IIT Research Institute
10 West 35th Street
Chicago, IL 60616

[  ], 2002

Baker & McKenzie
815 Connecticut Avenue, N.W.
Suite 900
Washington, D.C. 20006

Gentlemen:

     The undersigned, in his capacity as ______of IIT Research Institute, an Illinois non-profit corporation controlled by the Illinois Institute of Technology (“IITRI”) and on its behalf, hereby certifies that the facts, assumptions and representations that relate to IITRI and its affiliates with respect to the Asset Purchase Agreement dated June 4, 2002, between IITRI and Beagle Holdings, Inc., a Delaware corporation (“Beagle Holdings”), now known as Alion Science and Technology Corporation (“Alion”), as amended and restated on August [ ], 2002, and October [ ], 2002 (the “Asset Purchase Agreement”) and related matters, including, but not limited to, the ability of Alion to be treated as an S corporation and the ability of Human Factors Applications, Inc. to be treated as a Qualified Subchapter S subsidiary (collectively with the consummation of the Asset Purchase Agreement, the “Transaction”), which are described herein and are more fully described in the opinion of Baker & McKenzie dated ______, 2002, are true, correct and complete in all material respects, and particularly certifies as follows:

     1.      IITRI is a non-profit corporation controlled by the Illinois Institute of Technology, a non-profit educational institution exempt from federal income tax under section 501(c)(3). Prior to the Transaction, IITRI’s activities included research and development of technological solutions to problems related to the public health, safety and national defense of the United States. IITRI operated primarily as a government contractor providing research services to the U.S. federal government, state and local governments, foreign governments and commercial sponsors. IITRI owns all of the stock of HFA, a for-profit “C corporation” subject to federal corporate income taxation for which an S Corporation election pursuant to section 1362 has not been made prior to the Transaction.

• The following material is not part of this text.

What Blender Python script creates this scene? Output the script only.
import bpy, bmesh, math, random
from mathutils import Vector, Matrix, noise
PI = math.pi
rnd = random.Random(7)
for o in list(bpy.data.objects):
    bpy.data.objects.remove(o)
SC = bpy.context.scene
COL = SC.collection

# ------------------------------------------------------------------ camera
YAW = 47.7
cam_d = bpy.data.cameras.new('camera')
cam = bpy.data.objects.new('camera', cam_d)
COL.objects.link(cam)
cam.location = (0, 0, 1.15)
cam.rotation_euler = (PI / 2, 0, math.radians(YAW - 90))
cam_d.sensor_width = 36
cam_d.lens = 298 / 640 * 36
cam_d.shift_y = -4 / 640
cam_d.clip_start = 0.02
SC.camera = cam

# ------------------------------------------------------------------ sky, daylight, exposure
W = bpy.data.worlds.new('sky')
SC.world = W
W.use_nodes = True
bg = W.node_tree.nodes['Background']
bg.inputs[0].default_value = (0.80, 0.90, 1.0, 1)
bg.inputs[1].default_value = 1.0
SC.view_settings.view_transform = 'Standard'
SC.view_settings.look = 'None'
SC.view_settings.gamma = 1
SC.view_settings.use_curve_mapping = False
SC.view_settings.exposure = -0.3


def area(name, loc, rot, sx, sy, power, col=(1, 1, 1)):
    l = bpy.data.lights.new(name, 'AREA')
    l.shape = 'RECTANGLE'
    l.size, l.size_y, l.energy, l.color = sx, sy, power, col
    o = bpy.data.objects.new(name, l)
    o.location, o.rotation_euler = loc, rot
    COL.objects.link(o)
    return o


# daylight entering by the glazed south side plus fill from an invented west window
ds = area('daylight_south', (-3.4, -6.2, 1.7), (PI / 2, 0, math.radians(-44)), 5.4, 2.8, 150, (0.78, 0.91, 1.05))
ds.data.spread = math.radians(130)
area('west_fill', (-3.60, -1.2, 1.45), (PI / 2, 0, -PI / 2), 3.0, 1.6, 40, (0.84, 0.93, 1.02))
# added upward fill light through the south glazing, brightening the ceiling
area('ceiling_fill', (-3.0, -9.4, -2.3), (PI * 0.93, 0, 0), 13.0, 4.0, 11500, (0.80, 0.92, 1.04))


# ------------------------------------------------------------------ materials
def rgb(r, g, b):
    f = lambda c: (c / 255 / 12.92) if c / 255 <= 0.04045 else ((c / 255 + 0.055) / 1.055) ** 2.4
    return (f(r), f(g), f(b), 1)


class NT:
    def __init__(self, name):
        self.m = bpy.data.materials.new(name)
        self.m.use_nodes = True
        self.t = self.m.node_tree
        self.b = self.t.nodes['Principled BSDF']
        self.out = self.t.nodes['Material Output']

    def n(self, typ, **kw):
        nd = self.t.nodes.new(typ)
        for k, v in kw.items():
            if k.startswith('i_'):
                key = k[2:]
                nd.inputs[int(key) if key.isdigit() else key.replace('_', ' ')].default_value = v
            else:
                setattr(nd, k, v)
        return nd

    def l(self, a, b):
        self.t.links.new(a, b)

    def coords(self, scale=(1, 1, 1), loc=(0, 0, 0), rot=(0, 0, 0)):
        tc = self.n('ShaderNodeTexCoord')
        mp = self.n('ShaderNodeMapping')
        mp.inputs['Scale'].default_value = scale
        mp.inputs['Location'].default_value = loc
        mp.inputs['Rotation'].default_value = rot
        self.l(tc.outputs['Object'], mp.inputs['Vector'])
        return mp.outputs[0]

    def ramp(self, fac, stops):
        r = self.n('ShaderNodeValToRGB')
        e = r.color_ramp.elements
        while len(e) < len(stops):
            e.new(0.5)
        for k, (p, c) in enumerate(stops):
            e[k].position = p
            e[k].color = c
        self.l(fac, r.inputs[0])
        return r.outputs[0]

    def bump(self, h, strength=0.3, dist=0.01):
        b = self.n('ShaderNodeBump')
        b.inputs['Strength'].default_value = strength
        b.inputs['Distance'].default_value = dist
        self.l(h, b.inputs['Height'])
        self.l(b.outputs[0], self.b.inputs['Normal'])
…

     2.      IITRI intends that consideration received by Alion under the Mezzanine Note and the Subordinated Note will be treated as debt for regulatory, rating agency and financial reporting purposes, and such instruments will be properly accounted for as debt rather than equity for each such purpose.

 


 

IIT Research Institute
Alion Science and Technology Corporation
State Street Bank & Trust Company
[    ], 2002
Page 50

     3.      IITRI reasonably expects that, after completion of the Transaction, Alion will generate sufficient cash flow to service the Senior Credit Facility, Mezzanine Note and Subordinated Note in accordance with their terms.

     4.      The undersigned is duly authorized to make all of the representations set forth herein on behalf of IITRI.